Give all the lines below again, exactly, with no pictures.
* * * *
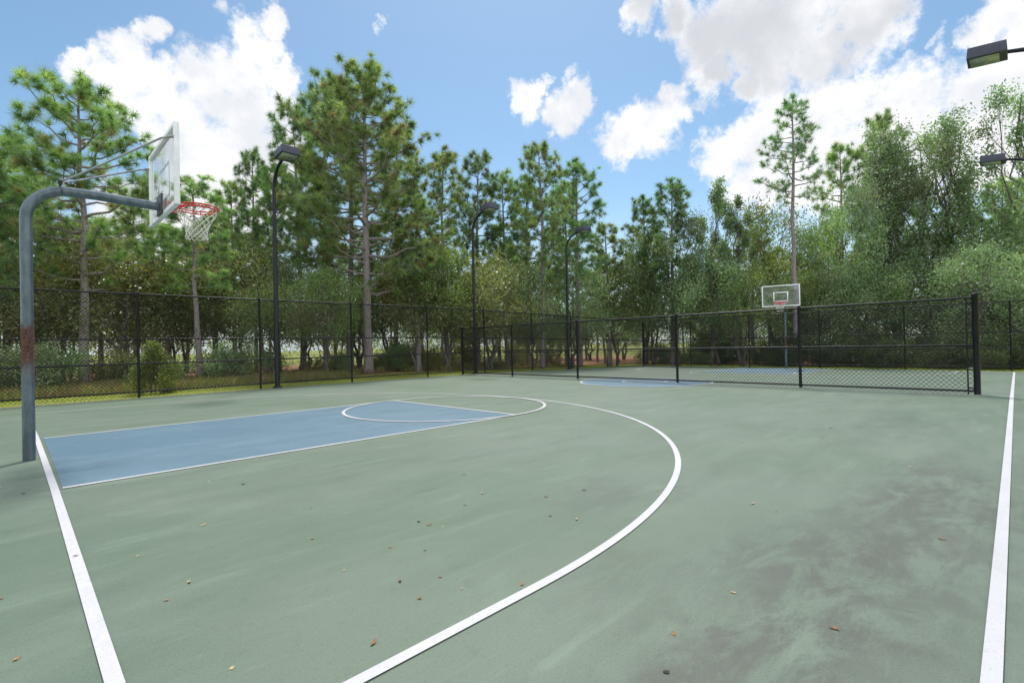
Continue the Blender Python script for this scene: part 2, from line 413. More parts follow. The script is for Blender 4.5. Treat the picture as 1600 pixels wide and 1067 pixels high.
# clear board, slightly scratched
m, t, o = newmat('clear_acrylic')
tr = t.nodes.new('ShaderNodeBsdfTransparent'); tr.inputs[0].default_value = (0.95, 0.97, 0.98, 1)
df = t.nodes.new('ShaderNodeBsdfDiffuse'); df.inputs[0].default_value = (0.75, 0.8, 0.82, 1)
tl = t.nodes.new('ShaderNodeBsdfTranslucent'); tl.inputs[0].default_value = (0.8, 0.85, 0.87, 1)
gl = t.nodes.new('ShaderNodeBsdfGlossy'); gl.inputs['Roughness'].default_value = 0.08
fr = t.nodes.new('ShaderNodeFresnel'); fr.inputs[0].default_value = 1.45
m1 = t.nodes.new('ShaderNodeMixShader'); t.links.new(MATH(t, 'MULTIPLY', fr.outputs[0], .3), m1.inputs[0]); t.links.new(tr.outputs[0], m1.inputs[1]); t.links.new(gl.outputs[0], m1.inputs[2])
m3 = t.nodes.new('ShaderNodeMixShader'); m3.inputs[0].default_value = .9; t.links.new(df.outputs[0], m3.inputs[1]); t.links.new(tl.outputs[0], m3.inputs[2])
m2 = t.nodes.new('ShaderNodeMixShader'); t.links.new(RANGE(t, NOISE(t, t.nodes.new('ShaderNodeTexCoord').outputs['Object'], 3, 5, .6), .3, .7, .02, .09), m2.inputs[0])
t.links.new(m1.outputs[0], m2.inputs[1]); t.links.new(m3.outputs[0], m2.inputs[2]); t.links.new(m2.outputs[0], o.inputs[0])
M['clear'] = m


def leaf_mat(name, cols, trans, rough=0.45, spec=0.4, tw=0.4):
    """cols: colours picked by the per-clump attribute 'tone'"""
    m, t, o = newmat(name)
    a = t.nodes.new('ShaderNodeAttribute'); a.attribute_name = 'tone'
    oi = t.nodes.new('ShaderNodeObjectInfo')
    cr = t.nodes.new('ShaderNodeValToRGB')
    els = cr.color_ramp.elements
    while len(els) < len(cols):
        els.new(0.5)
    for i, c in enumerate(cols):
        els[i].position = i / (len(cols) - 1)
        els[i].color = (*c, 1)
    t.links.new(a.outputs['Fac'], cr.inputs[0])
    h = t.nodes.new('ShaderNodeHueSaturation')
    h.inputs['Saturation'].default_value = 1.0
    t.links.new(RANGE(t, oi.outputs['Random'], 0, 1, 0.485, 0.515, False), h.inputs['Hue'])
    t.links.new(RANGE(t, oi.outputs['Random'], 0, 1, 0.85, 1.2, False), h.inputs['Value'])
    t.links.new(cr.outputs[0], h.inputs['Color'])
    b = principled(t, None, **{'Base Color': h.outputs[0], 'Roughness': rough, 'Specular IOR Level': spec})
    tl = t.nodes.new('ShaderNodeBsdfTranslucent')
    t.links.new(MIX(t, 1.0, h.outputs[0], trans, 'MULTIPLY'), tl.inputs[0])
    mx = t.nodes.new('ShaderNodeMixShader'); mx.inputs[0].default_value = tw
    t.links.new(b.outputs[0], mx.inputs[1]); t.links.new(tl.outputs[0], mx.inputs[2])
    t.links.new(mx.outputs[0], o.inputs[0])
    return m


LB = LEAF_GAIN
def g_(*c): return tuple(x * LB for x in c)
M['needle'] = leaf_mat('pine_needles', [g_(.12, .095, .05), g_(.05, .08, .038), g_(.085, .125, .052), g_(.155, .185, .068)], (1.7, 1.9, 1.0), .4, .5, .45)
M['needle_dark'] = leaf_mat('dark_pine_needles', [g_(.08, .07, .04), g_(.04, .07, .035), g_(.065, .105, .045), g_(.10, .14, .05)], (1.6, 1.9, 1.1), .4, .5, .4)
M['oak_o'] = leaf_mat('olive_leaves', [g_(.08, .065, .038), g_(.056, .085, .036), g_(.085, .125, .046), g_(.16, .175, .06)], (1.8, 1.9, .8), .38, .6)
M['oak_b'] = leaf_mat('coppery_leaves', [g_(.09, .065, .04), g_(.075, .085, .035), g_(.08, .11, .04), g_(.18, .16, .075)], (1.7, 1.6, .9), .28, 1.0)
M['oak_g'] = leaf_mat('grey_green_leaves', [g_(.07, .065, .04), g_(.058, .082, .045), g_(.09, .125, .065), g_(.155, .175, .085)], (1.5, 1.8, 1.1), .42, .6)
M['oak_u'] = leaf_mat('dark_understory_leaves', [(.05, .045, .03), (.05, .075, .035), (.075, .11, .045), (.12, .15, .06)], (1.5, 1.8, 1.), .45, .4)
M['lime'] = leaf_mat('lime_leaves', [(.13, .16, .05), (.17, .22, .06), (.24, .28, .09)], (1.6, 1.9, .6), .5, .4)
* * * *
Complete answer:
Continue the Blender Python script for this scene: part 2, from line 413. More parts follow. The script is for Blender 4.5. Treat the picture as 1600 pixels wide and 1067 pixels high.
# clear board, slightly scratched
m, t, o = newmat('clear_acrylic')
tr = t.nodes.new('ShaderNodeBsdfTransparent'); tr.inputs[0].default_value = (0.95, 0.97, 0.98, 1)
df = t.nodes.new('ShaderNodeBsdfDiffuse'); df.inputs[0].default_value = (0.75, 0.8, 0.82, 1)
tl = t.nodes.new('ShaderNodeBsdfTranslucent'); tl.inputs[0].default_value = (0.8, 0.85, 0.87, 1)
gl = t.nodes.new('ShaderNodeBsdfGlossy'); gl.inputs['Roughness'].default_value = 0.08
fr = t.nodes.new('ShaderNodeFresnel'); fr.inputs[0].default_value = 1.45
m1 = t.nodes.new('ShaderNodeMixShader'); t.links.new(MATH(t, 'MULTIPLY', fr.outputs[0], .3), m1.inputs[0]); t.links.new(tr.outputs[0], m1.inputs[1]); t.links.new(gl.outputs[0], m1.inputs[2])
m3 = t.nodes.new('ShaderNodeMixShader'); m3.inputs[0].default_value = .9; t.links.new(df.outputs[0], m3.inputs[1]); t.links.new(tl.outputs[0], m3.inputs[2])
m2 = t.nodes.new('ShaderNodeMixShader'); t.links.new(RANGE(t, NOISE(t, t.nodes.new('ShaderNodeTexCoord').outputs['Object'], 3, 5, .6), .3, .7, .02, .09), m2.inputs[0])
t.links.new(m1.outputs[0], m2.inputs[1]); t.links.new(m3.outputs[0], m2.inputs[2]); t.links.new(m2.outputs[0], o.inputs[0])
M['clear'] = m


def leaf_mat(name, cols, trans, rough=0.45, spec=0.4, tw=0.4):
    """cols: colours picked by the per-clump attribute 'tone'"""
    m, t, o = newmat(name)
    a = t.nodes.new('ShaderNodeAttribute'); a.attribute_name = 'tone'
    oi = t.nodes.new('ShaderNodeObjectInfo')
    cr = t.nodes.new('ShaderNodeValToRGB')
    els = cr.color_ramp.elements
    while len(els) < len(cols):
        els.new(0.5)
    for i, c in enumerate(cols):
        els[i].position = i / (len(cols) - 1)
        els[i].color = (*c, 1)
    t.links.new(a.outputs['Fac'], cr.inputs[0])
    h = t.nodes.new('ShaderNodeHueSaturation')
    h.inputs['Saturation'].default_value = 1.0
    t.links.new(RANGE(t, oi.outputs['Random'], 0, 1, 0.485, 0.515, False), h.inputs['Hue'])
    t.links.new(RANGE(t, oi.outputs['Random'], 0, 1, 0.85, 1.2, False), h.inputs['Value'])
    t.links.new(cr.outputs[0], h.inputs['Color'])
    b = principled(t, None, **{'Base Color': h.outputs[0], 'Roughness': rough, 'Specular IOR Level': spec})
    tl = t.nodes.new('ShaderNodeBsdfTranslucent')
    t.links.new(MIX(t, 1.0, h.outputs[0], trans, 'MULTIPLY'), tl.inputs[0])
    mx = t.nodes.new('ShaderNodeMixShader'); mx.inputs[0].default_value = tw
    t.links.new(b.outputs[0], mx.inputs[1]); t.links.new(tl.outputs[0], mx.inputs[2])
    t.links.new(mx.outputs[0], o.inputs[0])
    return m


LB = LEAF_GAIN
def g_(*c): return tuple(x * LB for x in c)
M['needle'] = leaf_mat('pine_needles', [g_(.12, .095, .05), g_(.05, .08, .038), g_(.085, .125, .052), g_(.155, .185, .068)], (1.7, 1.9, 1.0), .4, .5, .45)
M['needle_dark'] = leaf_mat('dark_pine_needles', [g_(.08, .07, .04), g_(.04, .07, .035), g_(.065, .105, .045), g_(.10, .14, .05)], (1.6, 1.9, 1.1), .4, .5, .4)
M['oak_o'] = leaf_mat('olive_leaves', [g_(.08, .065, .038), g_(.056, .085, .036), g_(.085, .125, .046), g_(.16, .175, .06)], (1.8, 1.9, .8), .38, .6)
M['oak_b'] = leaf_mat('coppery_leaves', [g_(.09, .065, .04), g_(.075, .085, .035), g_(.08, .11, .04), g_(.18, .16, .075)], (1.7, 1.6, .9), .28, 1.0)
M['oak_g'] = leaf_mat('grey_green_leaves', [g_(.07, .065, .04), g_(.058, .082, .045), g_(.09, .125, .065), g_(.155, .175, .085)], (1.5, 1.8, 1.1), .42, .6)
M['oak_u'] = leaf_mat('dark_understory_leaves', [(.05, .045, .03), (.05, .075, .035), (.075, .11, .045), (.12, .15, .06)], (1.5, 1.8, 1.), .45, .4)
M['lime'] = leaf_mat('lime_leaves', [(.13, .16, .05), (.17, .22, .06), (.24, .28, .09)], (1.6, 1.9, .6), .5, .4)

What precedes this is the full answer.